**Direction**
How many lines hold the string "small"? Reply with the number alone.

**Source data**
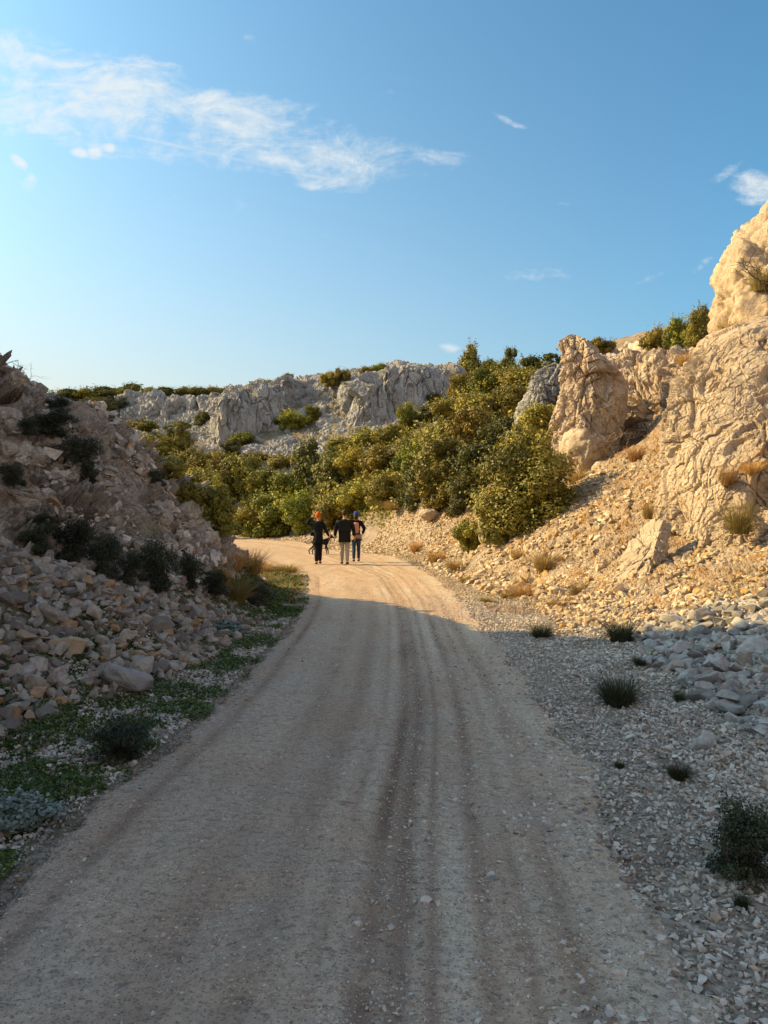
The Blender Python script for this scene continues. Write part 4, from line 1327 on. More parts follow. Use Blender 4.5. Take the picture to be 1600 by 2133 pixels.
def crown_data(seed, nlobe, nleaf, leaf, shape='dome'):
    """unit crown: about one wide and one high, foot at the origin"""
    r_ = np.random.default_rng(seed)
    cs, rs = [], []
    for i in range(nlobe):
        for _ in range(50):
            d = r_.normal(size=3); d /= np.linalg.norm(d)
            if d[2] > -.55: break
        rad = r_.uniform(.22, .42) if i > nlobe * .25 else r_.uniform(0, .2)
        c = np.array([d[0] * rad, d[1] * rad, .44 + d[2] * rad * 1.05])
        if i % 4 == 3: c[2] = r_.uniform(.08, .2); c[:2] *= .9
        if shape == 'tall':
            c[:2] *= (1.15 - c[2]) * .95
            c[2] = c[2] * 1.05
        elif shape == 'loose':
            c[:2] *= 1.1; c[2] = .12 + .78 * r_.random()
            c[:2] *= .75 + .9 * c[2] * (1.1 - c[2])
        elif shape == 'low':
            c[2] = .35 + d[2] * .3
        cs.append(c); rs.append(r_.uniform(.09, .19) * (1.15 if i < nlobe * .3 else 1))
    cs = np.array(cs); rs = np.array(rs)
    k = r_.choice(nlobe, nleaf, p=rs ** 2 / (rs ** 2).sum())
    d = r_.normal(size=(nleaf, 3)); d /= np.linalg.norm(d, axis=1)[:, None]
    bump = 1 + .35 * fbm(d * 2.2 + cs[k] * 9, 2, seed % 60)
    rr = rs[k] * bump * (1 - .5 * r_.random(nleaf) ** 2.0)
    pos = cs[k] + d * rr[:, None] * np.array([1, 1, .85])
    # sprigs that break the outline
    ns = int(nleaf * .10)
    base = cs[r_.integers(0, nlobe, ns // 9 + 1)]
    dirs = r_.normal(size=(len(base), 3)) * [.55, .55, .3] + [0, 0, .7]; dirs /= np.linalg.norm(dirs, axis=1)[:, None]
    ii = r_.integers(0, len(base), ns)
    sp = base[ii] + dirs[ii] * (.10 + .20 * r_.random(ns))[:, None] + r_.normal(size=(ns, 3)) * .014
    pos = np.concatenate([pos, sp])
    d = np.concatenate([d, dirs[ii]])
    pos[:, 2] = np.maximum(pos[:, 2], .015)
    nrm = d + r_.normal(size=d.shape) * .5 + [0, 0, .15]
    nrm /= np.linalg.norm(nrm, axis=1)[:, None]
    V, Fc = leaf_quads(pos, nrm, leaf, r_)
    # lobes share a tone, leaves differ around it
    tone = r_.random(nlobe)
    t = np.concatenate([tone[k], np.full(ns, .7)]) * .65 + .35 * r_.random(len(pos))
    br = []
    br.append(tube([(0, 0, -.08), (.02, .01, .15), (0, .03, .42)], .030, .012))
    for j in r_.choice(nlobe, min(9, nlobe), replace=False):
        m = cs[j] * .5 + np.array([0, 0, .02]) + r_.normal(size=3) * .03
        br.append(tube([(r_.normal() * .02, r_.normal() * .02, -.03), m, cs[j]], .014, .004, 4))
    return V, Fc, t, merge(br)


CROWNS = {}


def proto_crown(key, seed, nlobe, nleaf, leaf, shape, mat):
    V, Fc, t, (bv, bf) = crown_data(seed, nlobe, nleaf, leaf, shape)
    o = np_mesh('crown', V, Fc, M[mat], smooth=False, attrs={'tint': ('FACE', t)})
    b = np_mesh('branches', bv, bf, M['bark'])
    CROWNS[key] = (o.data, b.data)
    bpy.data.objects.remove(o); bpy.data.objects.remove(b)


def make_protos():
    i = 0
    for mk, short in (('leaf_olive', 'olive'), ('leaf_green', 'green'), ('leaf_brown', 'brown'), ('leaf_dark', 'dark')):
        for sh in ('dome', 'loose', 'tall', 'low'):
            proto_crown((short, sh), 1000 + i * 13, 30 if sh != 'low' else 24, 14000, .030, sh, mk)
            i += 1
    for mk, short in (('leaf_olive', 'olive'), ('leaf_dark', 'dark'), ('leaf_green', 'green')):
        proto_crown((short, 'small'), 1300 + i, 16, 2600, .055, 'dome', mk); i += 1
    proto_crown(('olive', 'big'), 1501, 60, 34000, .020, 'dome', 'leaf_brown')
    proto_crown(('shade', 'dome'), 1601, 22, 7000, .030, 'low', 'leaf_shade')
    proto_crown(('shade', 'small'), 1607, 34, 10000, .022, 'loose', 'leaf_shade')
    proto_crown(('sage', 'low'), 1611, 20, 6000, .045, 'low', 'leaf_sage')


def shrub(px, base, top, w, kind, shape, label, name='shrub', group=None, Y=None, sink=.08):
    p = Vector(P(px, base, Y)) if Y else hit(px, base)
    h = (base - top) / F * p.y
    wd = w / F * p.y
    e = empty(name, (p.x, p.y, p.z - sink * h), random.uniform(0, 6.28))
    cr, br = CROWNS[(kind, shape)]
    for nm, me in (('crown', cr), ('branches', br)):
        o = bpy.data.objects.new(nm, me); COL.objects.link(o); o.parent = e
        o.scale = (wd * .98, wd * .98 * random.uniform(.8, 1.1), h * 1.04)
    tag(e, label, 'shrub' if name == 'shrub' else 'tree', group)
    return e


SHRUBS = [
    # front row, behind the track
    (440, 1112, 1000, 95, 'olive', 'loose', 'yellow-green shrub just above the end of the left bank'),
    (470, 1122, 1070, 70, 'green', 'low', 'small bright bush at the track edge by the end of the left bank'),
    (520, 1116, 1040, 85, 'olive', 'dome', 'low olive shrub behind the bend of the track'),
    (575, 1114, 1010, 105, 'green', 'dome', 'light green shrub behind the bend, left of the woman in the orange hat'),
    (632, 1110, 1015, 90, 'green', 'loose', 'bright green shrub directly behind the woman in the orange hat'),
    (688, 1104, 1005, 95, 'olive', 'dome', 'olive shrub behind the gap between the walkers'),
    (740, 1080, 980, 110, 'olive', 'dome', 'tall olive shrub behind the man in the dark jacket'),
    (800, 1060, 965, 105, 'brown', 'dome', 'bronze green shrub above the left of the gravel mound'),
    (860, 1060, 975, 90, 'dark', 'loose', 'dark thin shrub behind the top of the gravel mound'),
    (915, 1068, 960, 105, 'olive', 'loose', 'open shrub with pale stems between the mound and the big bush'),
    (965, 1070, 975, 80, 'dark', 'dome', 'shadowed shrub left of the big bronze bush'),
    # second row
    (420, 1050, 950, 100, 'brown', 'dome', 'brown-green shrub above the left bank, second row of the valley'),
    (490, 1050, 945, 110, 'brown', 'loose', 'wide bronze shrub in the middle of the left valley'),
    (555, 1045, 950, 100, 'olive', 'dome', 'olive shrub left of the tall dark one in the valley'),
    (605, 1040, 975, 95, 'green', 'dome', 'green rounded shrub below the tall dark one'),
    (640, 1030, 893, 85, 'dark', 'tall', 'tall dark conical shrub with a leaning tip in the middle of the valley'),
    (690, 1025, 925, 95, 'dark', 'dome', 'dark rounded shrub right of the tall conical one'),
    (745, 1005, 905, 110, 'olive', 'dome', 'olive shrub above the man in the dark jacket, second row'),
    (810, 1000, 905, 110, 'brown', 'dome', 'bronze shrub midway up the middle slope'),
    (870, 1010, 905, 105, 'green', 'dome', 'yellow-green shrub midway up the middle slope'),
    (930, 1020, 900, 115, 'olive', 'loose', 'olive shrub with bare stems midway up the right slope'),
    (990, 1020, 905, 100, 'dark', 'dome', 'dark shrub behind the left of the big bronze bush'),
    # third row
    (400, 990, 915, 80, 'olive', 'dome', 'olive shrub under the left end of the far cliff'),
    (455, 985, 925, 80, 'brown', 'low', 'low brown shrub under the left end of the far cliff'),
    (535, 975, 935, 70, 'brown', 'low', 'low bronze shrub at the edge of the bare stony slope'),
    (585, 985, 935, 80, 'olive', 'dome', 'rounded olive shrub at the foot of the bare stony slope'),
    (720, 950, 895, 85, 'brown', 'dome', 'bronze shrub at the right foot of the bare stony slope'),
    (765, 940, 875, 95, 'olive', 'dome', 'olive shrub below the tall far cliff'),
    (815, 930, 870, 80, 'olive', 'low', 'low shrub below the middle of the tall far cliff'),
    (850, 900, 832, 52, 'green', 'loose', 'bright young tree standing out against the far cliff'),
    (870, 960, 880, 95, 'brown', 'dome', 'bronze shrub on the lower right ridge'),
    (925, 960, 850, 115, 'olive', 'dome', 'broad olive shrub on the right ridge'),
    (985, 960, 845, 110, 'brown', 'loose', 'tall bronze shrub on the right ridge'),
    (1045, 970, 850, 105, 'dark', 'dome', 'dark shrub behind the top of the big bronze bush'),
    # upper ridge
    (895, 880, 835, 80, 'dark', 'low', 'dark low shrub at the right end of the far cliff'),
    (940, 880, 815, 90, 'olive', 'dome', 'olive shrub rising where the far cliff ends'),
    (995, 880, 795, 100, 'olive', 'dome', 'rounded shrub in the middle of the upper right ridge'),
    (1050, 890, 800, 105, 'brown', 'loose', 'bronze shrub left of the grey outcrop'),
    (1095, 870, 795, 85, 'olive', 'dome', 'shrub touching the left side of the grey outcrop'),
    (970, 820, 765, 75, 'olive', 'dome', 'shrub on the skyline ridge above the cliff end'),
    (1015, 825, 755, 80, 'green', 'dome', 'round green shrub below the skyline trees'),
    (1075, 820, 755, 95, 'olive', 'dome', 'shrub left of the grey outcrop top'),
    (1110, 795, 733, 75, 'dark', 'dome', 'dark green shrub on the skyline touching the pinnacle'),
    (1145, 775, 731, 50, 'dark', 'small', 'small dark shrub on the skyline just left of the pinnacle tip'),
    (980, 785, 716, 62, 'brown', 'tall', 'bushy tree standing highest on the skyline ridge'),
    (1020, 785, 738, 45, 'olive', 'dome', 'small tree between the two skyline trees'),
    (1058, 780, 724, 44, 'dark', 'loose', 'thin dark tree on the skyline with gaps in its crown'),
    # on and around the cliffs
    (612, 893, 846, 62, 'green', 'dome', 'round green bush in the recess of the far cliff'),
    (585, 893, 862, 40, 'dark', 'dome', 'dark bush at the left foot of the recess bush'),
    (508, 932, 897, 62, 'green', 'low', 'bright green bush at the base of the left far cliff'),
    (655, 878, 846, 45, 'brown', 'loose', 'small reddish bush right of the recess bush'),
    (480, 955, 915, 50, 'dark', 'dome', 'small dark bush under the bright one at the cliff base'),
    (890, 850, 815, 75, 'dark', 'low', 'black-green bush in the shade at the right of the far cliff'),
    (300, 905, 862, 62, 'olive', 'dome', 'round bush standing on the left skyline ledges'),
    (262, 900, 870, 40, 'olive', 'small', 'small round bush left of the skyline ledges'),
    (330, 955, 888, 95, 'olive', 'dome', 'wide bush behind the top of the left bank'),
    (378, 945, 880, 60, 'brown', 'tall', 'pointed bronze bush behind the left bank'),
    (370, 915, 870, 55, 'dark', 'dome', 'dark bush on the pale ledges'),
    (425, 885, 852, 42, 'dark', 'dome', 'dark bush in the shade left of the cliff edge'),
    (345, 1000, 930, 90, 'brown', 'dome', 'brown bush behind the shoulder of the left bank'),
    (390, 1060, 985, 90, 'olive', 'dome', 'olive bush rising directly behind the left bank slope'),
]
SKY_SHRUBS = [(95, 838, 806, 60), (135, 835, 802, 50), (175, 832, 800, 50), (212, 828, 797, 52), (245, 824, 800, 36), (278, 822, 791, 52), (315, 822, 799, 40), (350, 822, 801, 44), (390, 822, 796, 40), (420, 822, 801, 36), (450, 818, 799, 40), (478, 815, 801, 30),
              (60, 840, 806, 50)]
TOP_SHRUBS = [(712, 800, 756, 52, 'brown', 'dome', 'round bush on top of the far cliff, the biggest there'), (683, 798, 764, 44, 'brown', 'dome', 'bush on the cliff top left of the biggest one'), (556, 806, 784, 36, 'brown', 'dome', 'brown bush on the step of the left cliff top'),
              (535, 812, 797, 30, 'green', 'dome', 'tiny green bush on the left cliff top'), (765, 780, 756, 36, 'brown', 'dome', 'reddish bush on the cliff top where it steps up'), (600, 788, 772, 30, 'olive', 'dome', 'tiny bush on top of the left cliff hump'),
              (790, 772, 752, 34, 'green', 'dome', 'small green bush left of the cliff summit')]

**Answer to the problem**
9